In Another Country
Hong Sang-soo
89 minutes
Korean and English language
English subtitles
Hong Sang-soo's In Another Country is a modest, lo-fi and totally open work of cinema made congenially with a small group of friends and collaborators in a short periods of time, asking nothing more than that the people on camera engage in interesting—and often unexpected—ways with their material. For this film, like all of Hong’s oeuvre, the pleasures come organically with this direct yet casual, almost intimate or private kind of interaction, a complicity between performers and the camera. They are open invitations.

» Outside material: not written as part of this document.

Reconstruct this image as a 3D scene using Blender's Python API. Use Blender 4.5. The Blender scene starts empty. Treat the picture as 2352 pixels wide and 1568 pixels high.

After the more considered, poised and tender The Day He Arrives, this film seems spontaneous, looser and more wandering, taking on the form and feeling of its heroine's uneasy, limbo-like state. Opening with a framing device whose plot is never returned to, In Another Country is the visualization of a young female filmmaker's idle screenplay ideas, written while she herself is waiting in limbo at the small seaside town of Mohjang having run away with her mother from their debts. The ideas are all centered around a visiting female foreigner, played by Isabelle Huppert, who in each story finds herself in Mohjang and interacts with a mostly recurring cast of locals and fellow visitors. In the first story, she is a filmmaker who is being courted by a married Korean colleague; in the second, she is the one married and travels to Mohjang to wait for her Korean lover to arrive; and in the final story she is visiting the town to try to forget her failed marriage. Throughout, she navigates a series of very funny and very awkward semi-fluent conversations, not so much full of misunderstandings as askew communications filled with halting intentions and unexpected results.
Like all Hong heroes, Huppert's character is a social flaneur who, whether she knows it or not, searches for guidance in others, the world around her and ultimately in herself in order to find a response, an intentional act taken in conscious responsibility. This act tends to signal to them a new step or path in life.